Electricity, not oil, defines the fast-expanding center of the energy economy. About 60% percent of U.S. gross domestic product (GDP) now comes from industries and services that run on electricity.'
[from, Peter Huber and Mark Mills wrote one of the best-ever books on energy technologies: The Bottomless Well: The Twilight of Fuel, the Virtue of Waste, and Why We Will Never Run Out of Energy].

For the chattering Marxist and Eco-cult member, nuclear power would be a cleaner and more scaleable solution to power electricity plants and grids than clean burning coal or oil stations. We need more electricity and grid power to grow our economy and it is not an exagerration to state that our infrastructure needs a massive rebuild to accomodate future GDP growth.

In any case oil prices will likely remain above $65 per barrel for some time – possibly years. The reasons are obvious, and the solutions to this conundrum even more so. Even though supply at about 88 million barrels per day is sufficient to meet current demand that relationship is endangered by geo-political conflict in the Middle East and beyond. OPEC is always a threat. And then there is the continuing growth of China and India. China’s oil imports are rising by 30-40 % per annum yet it continues to face energy shortages in industrial, manufacturing, and consumer sectors. Much the same is occurring in India.

The real culprits – the Eco-Fascist club:

Much of the problem with oil prices is not production or supply but rather refining. Eco-fascist and over-bearing government regulations to buy off left of centre votes have ensured a dearth of refinery capacity in North America. The U.S. Energy Department reports that refining capacity in the United States has grown by just 2.4% since 1977, while demand for gasoline has risen 27% during the same period.

No major new oil refineries have been built in the United States or Canada since the early 1980s, and many of the ones that used to exist have been shut down. In fact, many of the refineries that disappeared in the past 20 years were closed because it would have been too expensive to upgrade them to meet new environmental rules.
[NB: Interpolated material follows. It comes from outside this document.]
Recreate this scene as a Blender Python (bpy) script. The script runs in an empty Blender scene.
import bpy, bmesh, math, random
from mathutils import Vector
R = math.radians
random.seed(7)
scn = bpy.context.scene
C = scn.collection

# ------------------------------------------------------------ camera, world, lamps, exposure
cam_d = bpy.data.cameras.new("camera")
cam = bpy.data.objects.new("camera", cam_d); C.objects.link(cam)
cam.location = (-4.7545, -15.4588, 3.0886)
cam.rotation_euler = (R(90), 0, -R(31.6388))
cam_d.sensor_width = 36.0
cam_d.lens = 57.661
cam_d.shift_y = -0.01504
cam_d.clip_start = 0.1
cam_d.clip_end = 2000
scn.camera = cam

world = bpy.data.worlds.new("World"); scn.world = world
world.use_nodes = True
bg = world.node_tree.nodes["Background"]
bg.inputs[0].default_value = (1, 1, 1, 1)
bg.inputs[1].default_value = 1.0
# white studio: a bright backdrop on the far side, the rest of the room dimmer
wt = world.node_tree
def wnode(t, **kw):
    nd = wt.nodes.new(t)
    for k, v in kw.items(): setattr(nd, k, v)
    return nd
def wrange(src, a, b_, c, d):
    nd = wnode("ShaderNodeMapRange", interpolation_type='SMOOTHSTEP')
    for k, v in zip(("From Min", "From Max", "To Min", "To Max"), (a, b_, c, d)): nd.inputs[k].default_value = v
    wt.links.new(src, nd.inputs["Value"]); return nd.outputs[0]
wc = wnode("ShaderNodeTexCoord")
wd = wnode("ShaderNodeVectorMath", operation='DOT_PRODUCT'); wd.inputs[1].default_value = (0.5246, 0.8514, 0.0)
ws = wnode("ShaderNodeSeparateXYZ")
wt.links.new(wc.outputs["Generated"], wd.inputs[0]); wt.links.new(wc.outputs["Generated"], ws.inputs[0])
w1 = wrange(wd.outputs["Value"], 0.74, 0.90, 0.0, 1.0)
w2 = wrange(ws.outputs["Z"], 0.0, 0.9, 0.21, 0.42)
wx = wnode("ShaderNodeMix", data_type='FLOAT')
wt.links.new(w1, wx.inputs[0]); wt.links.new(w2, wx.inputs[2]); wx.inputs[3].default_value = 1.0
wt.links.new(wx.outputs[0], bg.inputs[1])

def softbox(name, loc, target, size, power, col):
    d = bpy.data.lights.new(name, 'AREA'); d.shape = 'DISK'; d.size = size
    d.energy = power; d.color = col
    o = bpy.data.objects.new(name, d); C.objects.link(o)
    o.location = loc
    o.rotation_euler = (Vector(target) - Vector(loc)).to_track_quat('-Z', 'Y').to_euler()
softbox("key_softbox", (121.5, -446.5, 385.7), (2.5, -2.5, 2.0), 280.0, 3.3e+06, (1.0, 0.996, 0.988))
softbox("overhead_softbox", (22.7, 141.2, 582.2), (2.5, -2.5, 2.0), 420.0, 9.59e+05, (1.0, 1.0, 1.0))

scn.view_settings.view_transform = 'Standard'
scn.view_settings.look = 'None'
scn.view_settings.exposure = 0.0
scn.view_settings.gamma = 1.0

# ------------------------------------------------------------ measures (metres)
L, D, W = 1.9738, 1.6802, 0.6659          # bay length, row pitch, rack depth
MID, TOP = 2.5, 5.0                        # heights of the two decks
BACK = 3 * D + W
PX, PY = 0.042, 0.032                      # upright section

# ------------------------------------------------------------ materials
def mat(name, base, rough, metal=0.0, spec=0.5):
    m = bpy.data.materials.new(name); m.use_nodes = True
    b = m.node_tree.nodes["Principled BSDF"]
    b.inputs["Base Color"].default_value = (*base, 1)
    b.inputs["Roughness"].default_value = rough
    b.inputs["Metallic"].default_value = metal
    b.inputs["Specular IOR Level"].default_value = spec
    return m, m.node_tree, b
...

No new refineries have been built since the U.S. Environmental Protection Agency brought in its Clean Air regulations, which placed limits on refinery emissions. Just meeting the various local, state and federal environmental and planning requirements for a new refinery cost as much as $100 million. If the permits were acquired, the U.S. Senate Committee on Environment and Public Works estimates the cost to build a new refinery at a whopping $2.5 billion over 7 years.

Yet in Canada and the USA, we have made up the shortfall in oil production by importing foreign crude. Even the Canadians, the largest exporters of oil to the US by a wide margin, import North Sea and Venezuelan oil in the east of the country – thanks to various market dislocations imposed by the Canadian goverment on Western oil producers. The Americans who import about 15% of their oil from the Middle East could immediately make this up by increasing Canadian and US production, but thanks to government and various regulations, including overbearing royalty and production taxation, this is not likely.

Yet politicians and the media endlessly drone on about ending foreign dependence. The US could do so in 5 years if governments had the right policies and the right resolve.

The key solution to surging oil prices lies in repudiating eco-fascist regulations, protected areas and government taxes and fees for resource development, and improving access to North American based reserves and production. Refining capacity must be increased and foreign dependency reduced through increased production. Lastly OPEC should be broken and a free market in oil commodities established. By doing this the US and Canadian economies will continue to grow and corporate profits which eventually translate into investments and job creation, will continue to accelerate at 15-20 % per year.

All of the above would allow oil prices to fall.

In lieu of this, we will have to make due and ensure that our product and capital markets are flexible enough to absorb oil's higher floor price. As long as our economy remains reasonably flexible there is no reason to expect an economic catastrophe from higher oil prices.